In a curious medieval Europe (one supposes, at least the film mentions the Romans, so should take place on planet Earth; filming did of course take place in Bulgaria) full of American accents, where neither church nor liege lords seem to exist, but rather a lot of short swords are bandied about, a lightning storm - that all-purpose fiend - opens the remaining egg of one of the horrible flying creatures which once created the local wastelands. The Jabberwock, as the creature only still remembered via a children's rhyme (or - cough - what we know as a poem by Lewis Carroll), is called, follows an unlucky traveller (Raffaello Degruttola) to a peculiar local village whose inhabitants live from who knows what yet still have a weapon smith if no other visible means of subsistence.
The creature - as is creatures' wont - starts terrorizing the countryside, killing people and grabbing take-away virgins to eat. It will fall to Francis (Tahmoh Penikett), the smith I mentioned, his undeclared love interest Anabel (Kacey Barnfield), his dying father Reginald (Hugh Ross), and his warrior brother just returning from war Alec (Michael Worth) to find a way to get rid of the monster. Their plan will involve a dubious looking home-made armour and an oversized mouse trap, so surely nothing can go wrong.

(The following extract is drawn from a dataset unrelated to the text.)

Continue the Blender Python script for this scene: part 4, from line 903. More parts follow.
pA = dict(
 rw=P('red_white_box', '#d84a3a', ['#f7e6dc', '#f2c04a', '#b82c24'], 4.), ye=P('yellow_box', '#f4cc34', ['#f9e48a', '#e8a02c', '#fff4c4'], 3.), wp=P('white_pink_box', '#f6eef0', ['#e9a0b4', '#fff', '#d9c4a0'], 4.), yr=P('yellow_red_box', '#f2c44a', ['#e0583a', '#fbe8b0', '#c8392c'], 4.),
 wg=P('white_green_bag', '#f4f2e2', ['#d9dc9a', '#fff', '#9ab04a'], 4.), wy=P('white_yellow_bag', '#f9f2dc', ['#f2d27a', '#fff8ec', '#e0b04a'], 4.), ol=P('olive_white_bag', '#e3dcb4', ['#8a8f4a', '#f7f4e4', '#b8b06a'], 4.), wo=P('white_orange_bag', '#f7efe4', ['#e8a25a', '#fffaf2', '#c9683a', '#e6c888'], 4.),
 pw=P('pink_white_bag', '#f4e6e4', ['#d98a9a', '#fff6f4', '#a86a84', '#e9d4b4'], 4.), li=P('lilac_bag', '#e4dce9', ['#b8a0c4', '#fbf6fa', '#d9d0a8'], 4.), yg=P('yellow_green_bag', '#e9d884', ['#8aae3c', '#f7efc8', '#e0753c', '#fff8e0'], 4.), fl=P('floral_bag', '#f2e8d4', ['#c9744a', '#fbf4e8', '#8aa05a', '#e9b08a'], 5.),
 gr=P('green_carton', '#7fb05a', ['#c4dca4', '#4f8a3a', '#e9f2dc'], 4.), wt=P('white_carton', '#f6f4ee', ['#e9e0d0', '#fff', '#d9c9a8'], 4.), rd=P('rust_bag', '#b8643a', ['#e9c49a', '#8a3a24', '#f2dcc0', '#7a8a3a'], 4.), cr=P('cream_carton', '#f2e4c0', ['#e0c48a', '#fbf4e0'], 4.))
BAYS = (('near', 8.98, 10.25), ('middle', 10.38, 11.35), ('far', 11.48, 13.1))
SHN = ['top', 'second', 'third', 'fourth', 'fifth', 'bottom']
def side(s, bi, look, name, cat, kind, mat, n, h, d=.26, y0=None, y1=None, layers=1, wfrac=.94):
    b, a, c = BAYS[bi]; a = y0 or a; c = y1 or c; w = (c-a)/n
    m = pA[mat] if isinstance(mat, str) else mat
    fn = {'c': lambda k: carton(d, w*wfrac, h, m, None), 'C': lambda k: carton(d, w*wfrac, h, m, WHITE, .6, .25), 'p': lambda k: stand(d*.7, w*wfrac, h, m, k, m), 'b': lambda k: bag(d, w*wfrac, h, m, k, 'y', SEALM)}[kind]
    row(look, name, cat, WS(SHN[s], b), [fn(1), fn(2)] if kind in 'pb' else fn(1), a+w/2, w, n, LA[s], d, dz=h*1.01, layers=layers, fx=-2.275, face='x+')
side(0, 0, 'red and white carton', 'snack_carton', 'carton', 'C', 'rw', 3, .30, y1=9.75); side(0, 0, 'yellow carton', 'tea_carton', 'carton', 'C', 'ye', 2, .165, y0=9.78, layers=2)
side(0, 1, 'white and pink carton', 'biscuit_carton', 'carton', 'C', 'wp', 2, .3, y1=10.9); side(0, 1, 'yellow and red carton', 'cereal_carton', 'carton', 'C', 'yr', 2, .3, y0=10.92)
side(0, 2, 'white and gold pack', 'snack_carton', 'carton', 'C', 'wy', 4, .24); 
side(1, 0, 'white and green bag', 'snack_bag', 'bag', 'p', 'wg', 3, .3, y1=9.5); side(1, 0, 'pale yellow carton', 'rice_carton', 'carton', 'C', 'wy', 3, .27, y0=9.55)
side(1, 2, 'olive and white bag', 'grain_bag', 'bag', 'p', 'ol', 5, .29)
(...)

Oh no, it's another SyFy production I liked. Despite its curiously weak worldbuilding (seriously, what do these people live off, and what are Anabel and the other villagers doing when they're not fighting a monster, and so on?), Steven R. Monroe's sword and sorcery without the sorcery movie is a really fine time.
Sure, it's not a deep film, and I sure as hell could have lived without the "Tamoh Penikett is finally growing up and learning to grow closer to his family (too bad they'll have to die for it)" subplot, but the film does at least handle its cliché characters development with a firm hand, and the actors work pretty well together, so that the character parts are never standing in the way of the medieval monster movie parts, are in fact motivating them in a not subtle yet useful manner. Plus, there's no annoying comic relief at all, the film taking its smith versus monster plot seriously.
Talking about the Jabberwock, the monster in question is a decent CGI creation with a pretty interesting looking head that is of course at its most convincing when it's alone on screen, and is the most troublesome when it's supposed to interact with the characters around it. There's an early scene with the creature sitting on the village's wall (by the way, wouldn't that kind of wall not make it a town?), and the villagers fighting it where perspective and reach seem particularly dubious, but for most of the time, Monroe shoots around the limitations of its creature well enough.
Working around the limitations of his material and his budget is really what Monroe does for most of the time here, turning out a low budget sword and sorcery CGI monster movie that gains quite an entertaining pull through its insistence on not taking lazy shortcuts when it doesn't need to, and telling an old story with enough conviction to make it feel lively again.